Friedrich drew these trees in 1806 while visiting his sister in Breesen. (3) Immediately afterwards, he used one of the groups of trees he had captured on paper at the time for a sepia drawing (4) in which the trees arch over a cross. In other works, two trees standing close together serve as the expression of the love between a couple resting below the shade they provide. (5) These examples show how much the motif of trees in this form can be bound to the emotional subject matter of love and of faith in Friedrich’s oeuvre. A house is added to Bohemian Landscape with Milešovka Mountain from whose chimney smoke rises. In the landscape, the theme of the love and affection between two people is evidently carried on in two mountains that are arranged symmetrically to an axis, where the house is also located. The one at the right has been identified as Mount Milleschauer (Milešovka), the one at the left is the neighboring Mount Kletschen (Kletečna), two prominent mountains in the Central Bohemian Uplands. If one compares the painting with a drawing that Friedrich made in 1807 during a walking tour to the Central Bohemian Uplands, it becomes evident how much he harmonized the peaks in terms of their size and form and kept the mountains parallel with the edge of the painting, so that the overall composition assumes a strict form. (6) One can only speculate as to whether the two corresponding mountain peaks were the deciding reason why the painting, along with its counterpart Bohemian Landscape (7) in the evening light, was bought in 1808 by Franz Anton, Count of Thun-Hohenstein, and his bride Theresia, Countess of Brühl, for their castle in Tetschen (Děčin). With its serene atmosphere, it was interpreted as a wedding painting. (8)
Holger Birkholz, in: exh. cat. Hamburg 2023, p. 130.
(1) Börsch-Supan/Jähnig 1973, pp. 313 f., no. 188.
(2) Ibid., p. 313.
(3) Caspar David Friedrich, Studies of Groups of Trees, May 24/26, 1806, Grummt 2011, vol. 1, p. 462, no. 492; Richter 2021–22, vol. 1, pp. 185 f.

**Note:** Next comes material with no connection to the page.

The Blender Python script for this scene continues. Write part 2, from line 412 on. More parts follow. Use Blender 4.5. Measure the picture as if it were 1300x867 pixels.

(4) Coastal Landscape with Cross and Statue, 1806–07, pen in sepia, washed, pencil, 40.7 × 58 cm, Staatliche Museen zu Berlin, Kupferstichkabinett, Grummt 2011, vol. 1, pp. 477 f., no. 506.
(5) Summer–Midday–Youth, ca. 1803, pen in sepia, pencil, 19.5 x 27.5 cm, whereabouts unknown, Grummt 2011, vol. 1 pp. 366 f., no. 366, and Summer (sheet 3 of the series Ages of Man), ca. 1826, brush in sepia over pencil, 19 × 27.1 cm, Hamburger Kunsthalle, Börsch-Supan/Jähnig 1973, pp. 402 f., no. 340; Grummt 2011, vol. 2, pp. 808 f., no. 894.
(6) See Grummt 2011, vol. 1, pp. 493 f., no. 527; see Hoch 1987a, pp. 100 f.